1. Elles vont tuer l’idée d’un second référendum, s’il est encore besoin. En faisant un calcul un peu simplificateur qui part de l’idée que 2/3 des électeurs restant au Labour dans les sondages voteraient Remain; et 2/3 des électeurs conservateurs voteraient Leave, on arrive à 52 ou 53% en faveur du Brexit. Ce n’est pas seulement dû au fait que les pro-Remain sont éclatés entre Libéraux-Démocrates, Verts, Change UK et les deux grands partis. Une dynamique s’est créée, qui serait accrue par une campagne, avec son cortège de colères de la part des partisans du Leave et de gaffes des autres dirigeants européens essayant d’influencer le vote. 

2. Le système des partis établis va être secoué jusqu’au tréfonds. On a vu, vers 1920, le parti libéral s’amoindrir au point de devoir céder la place aux travaillistes dans le jeu bipartisan. Peut-on imaginer qu’il arrive la même chose au parti conservateur, qui serait remplacé par le Brexit party ? Il se produirait un mouvement où les électeurs travaillistes déçus par l’évolution de Jeremy Corbyn rejoindraient le Brexit Party. Tandis que le Labour converti à un blairisme gauchisant, se rapprocherait des Libéraux-Démocrates pour avoir une majorité, dans une sorte de macronisme britannique. Le parti conservateur aura-t-il le sursaut nécessaire? Nous savons que Theresa May a enfin annoncé son départ. Mais sera-t-il possible de rassembler les troupes, de panser les plaies, et de faire comme si nous sortions d’un cauchemar de trois ans? 

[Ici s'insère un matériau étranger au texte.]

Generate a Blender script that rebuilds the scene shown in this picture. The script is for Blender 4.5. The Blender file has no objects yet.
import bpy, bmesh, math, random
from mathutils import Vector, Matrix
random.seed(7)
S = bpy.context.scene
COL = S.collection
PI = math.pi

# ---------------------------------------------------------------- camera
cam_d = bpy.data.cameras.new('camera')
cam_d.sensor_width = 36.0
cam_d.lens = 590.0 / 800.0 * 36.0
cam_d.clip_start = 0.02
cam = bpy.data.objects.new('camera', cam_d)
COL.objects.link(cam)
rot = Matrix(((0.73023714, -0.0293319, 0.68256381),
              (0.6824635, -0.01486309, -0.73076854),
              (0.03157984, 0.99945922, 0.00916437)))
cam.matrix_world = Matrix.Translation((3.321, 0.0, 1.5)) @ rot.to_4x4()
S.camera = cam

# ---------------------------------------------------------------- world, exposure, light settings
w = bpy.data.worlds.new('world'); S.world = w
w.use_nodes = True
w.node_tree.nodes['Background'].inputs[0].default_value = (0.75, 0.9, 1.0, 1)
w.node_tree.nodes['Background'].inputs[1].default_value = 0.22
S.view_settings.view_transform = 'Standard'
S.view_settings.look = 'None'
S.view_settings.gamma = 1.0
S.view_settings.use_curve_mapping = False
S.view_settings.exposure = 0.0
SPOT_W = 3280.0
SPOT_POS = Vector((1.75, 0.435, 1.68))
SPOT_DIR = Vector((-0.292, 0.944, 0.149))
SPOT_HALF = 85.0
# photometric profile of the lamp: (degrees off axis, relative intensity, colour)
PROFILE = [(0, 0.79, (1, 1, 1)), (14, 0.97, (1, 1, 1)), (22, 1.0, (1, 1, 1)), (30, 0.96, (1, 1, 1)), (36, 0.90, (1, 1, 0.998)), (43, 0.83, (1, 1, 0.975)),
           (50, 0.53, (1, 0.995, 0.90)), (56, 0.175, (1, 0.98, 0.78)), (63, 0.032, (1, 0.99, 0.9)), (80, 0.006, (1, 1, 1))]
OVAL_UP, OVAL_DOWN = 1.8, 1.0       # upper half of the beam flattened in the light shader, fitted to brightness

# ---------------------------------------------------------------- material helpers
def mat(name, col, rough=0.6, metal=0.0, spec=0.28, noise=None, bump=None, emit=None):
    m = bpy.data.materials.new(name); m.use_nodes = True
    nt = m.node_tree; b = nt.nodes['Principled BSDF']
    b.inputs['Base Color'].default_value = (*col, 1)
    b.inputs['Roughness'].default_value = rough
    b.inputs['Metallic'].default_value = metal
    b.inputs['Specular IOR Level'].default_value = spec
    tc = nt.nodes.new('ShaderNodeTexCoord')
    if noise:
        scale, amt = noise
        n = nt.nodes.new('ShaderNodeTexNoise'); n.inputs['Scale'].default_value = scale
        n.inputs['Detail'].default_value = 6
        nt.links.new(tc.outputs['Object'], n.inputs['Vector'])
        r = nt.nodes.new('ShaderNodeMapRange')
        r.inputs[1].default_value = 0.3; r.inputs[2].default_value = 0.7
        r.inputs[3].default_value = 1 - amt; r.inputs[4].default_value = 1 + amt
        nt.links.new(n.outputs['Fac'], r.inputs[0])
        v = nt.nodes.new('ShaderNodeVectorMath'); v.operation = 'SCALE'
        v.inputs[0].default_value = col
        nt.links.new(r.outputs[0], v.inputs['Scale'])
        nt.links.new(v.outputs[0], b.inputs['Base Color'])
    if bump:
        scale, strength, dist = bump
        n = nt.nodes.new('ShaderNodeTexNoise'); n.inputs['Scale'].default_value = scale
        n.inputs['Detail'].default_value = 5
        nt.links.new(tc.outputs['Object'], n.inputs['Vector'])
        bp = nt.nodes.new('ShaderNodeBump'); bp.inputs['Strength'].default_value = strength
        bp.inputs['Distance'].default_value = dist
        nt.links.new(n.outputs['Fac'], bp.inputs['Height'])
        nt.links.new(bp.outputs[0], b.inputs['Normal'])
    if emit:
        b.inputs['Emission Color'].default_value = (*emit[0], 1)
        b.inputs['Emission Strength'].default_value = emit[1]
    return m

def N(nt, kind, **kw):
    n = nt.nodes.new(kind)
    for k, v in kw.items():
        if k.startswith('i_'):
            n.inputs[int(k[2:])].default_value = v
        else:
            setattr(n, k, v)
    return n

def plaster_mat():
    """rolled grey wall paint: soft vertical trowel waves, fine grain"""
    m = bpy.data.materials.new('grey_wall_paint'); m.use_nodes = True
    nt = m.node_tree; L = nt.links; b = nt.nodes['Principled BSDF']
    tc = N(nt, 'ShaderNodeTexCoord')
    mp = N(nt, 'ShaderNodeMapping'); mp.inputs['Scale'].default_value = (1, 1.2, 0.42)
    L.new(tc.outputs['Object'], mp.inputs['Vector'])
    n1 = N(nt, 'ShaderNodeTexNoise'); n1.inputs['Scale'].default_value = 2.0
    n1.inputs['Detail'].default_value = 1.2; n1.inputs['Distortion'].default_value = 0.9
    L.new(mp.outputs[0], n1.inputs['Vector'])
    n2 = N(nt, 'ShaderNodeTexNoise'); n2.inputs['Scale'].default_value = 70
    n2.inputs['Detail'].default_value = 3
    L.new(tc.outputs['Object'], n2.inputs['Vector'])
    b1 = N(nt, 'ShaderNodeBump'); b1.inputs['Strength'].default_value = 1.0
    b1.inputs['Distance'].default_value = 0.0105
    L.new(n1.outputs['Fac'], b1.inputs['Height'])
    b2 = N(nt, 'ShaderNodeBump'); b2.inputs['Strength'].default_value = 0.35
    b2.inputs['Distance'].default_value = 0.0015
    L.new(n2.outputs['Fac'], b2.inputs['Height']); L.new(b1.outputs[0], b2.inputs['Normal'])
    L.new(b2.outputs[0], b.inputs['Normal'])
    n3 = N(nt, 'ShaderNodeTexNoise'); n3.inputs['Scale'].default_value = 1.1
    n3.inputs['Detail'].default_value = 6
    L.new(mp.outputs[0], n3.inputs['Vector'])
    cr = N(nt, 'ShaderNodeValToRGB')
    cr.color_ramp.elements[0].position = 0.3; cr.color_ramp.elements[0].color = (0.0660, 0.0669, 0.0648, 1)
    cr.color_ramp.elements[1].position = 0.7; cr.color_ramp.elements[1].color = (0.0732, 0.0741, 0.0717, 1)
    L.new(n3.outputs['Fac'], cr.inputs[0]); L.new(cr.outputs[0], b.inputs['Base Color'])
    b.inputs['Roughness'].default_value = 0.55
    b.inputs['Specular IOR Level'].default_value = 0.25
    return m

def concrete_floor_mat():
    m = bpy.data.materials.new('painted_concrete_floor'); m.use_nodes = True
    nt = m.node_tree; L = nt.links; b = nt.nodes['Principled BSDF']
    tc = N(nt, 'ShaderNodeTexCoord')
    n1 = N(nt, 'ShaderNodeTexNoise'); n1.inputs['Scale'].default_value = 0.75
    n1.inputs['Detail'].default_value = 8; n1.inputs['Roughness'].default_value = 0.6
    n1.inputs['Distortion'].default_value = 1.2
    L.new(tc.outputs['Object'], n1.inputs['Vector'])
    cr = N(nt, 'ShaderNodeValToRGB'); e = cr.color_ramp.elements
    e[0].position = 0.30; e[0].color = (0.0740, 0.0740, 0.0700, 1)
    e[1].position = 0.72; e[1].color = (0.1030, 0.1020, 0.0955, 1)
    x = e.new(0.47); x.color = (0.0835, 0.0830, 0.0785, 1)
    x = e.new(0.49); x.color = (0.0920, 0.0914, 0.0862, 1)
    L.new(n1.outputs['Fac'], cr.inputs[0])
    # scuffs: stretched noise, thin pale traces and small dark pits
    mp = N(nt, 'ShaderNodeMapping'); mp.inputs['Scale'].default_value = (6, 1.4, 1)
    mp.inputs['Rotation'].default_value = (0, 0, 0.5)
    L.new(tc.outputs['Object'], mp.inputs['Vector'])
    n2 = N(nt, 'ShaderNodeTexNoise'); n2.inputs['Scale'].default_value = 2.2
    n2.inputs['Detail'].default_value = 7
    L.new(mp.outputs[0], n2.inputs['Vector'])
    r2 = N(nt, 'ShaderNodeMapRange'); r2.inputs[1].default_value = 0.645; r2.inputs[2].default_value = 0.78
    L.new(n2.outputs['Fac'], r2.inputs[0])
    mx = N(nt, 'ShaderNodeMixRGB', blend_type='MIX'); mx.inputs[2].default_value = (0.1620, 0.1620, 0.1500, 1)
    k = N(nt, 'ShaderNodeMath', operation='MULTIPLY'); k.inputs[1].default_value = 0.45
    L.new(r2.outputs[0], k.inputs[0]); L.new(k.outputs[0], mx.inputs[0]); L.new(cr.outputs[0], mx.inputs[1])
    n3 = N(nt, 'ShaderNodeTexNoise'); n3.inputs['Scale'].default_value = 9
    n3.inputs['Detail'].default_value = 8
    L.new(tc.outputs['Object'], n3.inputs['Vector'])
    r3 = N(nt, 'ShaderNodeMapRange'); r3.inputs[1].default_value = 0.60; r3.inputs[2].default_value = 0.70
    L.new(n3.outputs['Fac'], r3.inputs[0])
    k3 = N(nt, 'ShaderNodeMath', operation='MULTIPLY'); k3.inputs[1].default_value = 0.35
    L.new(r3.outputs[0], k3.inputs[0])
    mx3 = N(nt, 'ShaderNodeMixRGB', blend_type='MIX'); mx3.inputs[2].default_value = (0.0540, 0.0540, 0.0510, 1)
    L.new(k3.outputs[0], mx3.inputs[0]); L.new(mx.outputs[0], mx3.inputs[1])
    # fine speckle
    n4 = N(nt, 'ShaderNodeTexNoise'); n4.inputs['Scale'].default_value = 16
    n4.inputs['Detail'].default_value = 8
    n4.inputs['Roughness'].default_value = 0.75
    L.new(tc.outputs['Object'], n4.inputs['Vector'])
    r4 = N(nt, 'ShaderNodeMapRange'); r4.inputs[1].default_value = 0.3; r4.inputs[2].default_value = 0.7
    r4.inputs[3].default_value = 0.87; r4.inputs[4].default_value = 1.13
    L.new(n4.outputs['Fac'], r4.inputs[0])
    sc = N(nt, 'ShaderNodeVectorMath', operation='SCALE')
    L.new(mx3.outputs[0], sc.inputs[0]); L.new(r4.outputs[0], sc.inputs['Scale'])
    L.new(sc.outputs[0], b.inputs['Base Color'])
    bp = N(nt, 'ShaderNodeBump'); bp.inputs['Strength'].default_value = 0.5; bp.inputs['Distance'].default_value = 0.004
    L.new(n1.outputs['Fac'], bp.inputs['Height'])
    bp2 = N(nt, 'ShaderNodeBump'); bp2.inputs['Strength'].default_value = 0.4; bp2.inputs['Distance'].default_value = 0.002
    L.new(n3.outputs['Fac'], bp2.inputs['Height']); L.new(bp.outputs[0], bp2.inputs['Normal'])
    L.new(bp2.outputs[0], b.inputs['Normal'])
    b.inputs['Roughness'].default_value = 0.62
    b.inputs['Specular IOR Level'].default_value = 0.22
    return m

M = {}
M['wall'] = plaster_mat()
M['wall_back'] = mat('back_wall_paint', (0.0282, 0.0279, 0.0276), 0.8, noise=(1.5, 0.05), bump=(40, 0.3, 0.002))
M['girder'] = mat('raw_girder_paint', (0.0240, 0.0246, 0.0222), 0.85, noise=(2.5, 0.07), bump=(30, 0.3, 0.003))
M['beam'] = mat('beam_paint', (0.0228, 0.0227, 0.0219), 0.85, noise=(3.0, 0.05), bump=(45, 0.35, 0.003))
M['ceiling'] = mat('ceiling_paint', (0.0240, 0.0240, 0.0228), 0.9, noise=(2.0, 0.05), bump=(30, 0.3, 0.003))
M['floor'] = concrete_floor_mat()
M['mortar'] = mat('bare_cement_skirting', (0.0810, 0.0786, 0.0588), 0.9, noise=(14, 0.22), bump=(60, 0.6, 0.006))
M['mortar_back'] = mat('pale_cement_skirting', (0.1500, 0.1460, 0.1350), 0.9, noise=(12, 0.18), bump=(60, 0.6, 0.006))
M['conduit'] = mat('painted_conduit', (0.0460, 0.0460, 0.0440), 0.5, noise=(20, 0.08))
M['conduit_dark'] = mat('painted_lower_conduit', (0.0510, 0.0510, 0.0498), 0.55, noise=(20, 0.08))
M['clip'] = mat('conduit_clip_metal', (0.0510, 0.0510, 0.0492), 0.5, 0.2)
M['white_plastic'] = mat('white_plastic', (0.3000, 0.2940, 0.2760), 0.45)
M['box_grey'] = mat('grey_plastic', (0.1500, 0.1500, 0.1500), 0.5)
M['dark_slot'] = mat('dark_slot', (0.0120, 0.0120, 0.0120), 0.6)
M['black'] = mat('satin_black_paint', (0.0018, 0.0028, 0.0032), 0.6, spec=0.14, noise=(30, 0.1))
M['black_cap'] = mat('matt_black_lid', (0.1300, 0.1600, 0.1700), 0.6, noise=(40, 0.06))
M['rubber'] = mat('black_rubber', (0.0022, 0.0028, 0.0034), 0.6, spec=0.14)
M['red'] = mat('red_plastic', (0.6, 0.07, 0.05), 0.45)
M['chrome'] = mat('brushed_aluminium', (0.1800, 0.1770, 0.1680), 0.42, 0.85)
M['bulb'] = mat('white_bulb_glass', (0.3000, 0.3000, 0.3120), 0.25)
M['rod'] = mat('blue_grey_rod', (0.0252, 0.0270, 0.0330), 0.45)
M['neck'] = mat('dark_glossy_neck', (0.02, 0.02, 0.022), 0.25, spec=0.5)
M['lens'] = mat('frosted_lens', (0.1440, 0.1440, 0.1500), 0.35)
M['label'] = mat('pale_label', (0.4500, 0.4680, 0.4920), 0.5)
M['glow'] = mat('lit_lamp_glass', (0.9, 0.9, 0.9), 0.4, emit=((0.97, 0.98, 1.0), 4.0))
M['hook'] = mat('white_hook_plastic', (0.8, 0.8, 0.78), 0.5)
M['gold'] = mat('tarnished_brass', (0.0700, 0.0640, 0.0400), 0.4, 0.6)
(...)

3. Nous avions toutes les raisons d’être satisfaits il y a trois ans: le Royaume-Uni prenait de l’avance sur ses partenaires européens pour éviter une crise populiste. A présent nous voici plongés, comme le reste de l’Union Européenne, dans une crise de ce type. il est à redouter que nous plongions dans un affrontement encore plus dur entre progressistes Remainers et faragistes Leavers. Quelles en seront les conséquences pour l’intégrité du Royaume-Uni? 

Il y a bien une solution raisonnable, qui consisterait à voter l’accord de retrait de Theresa May sans le backstop et de dire à une Union Européenne elle-même traumatisée par le résultat des élections européennes, maintenant c’est à prendre ou à laisser! Mais les solutions raisonnables sont peu probables dans les moments de crise. Et nous voici plongés dans l’une des plus graves crises de notre histoire politique. 

Mon cher ami, pour paraphraser votre Bonaparte, la politique est un art simple et tout d’exécution. C’est ce qu’ont oublié Theresa May et Jeremy Corbyn. Nigel Farage, lui, l’a compris.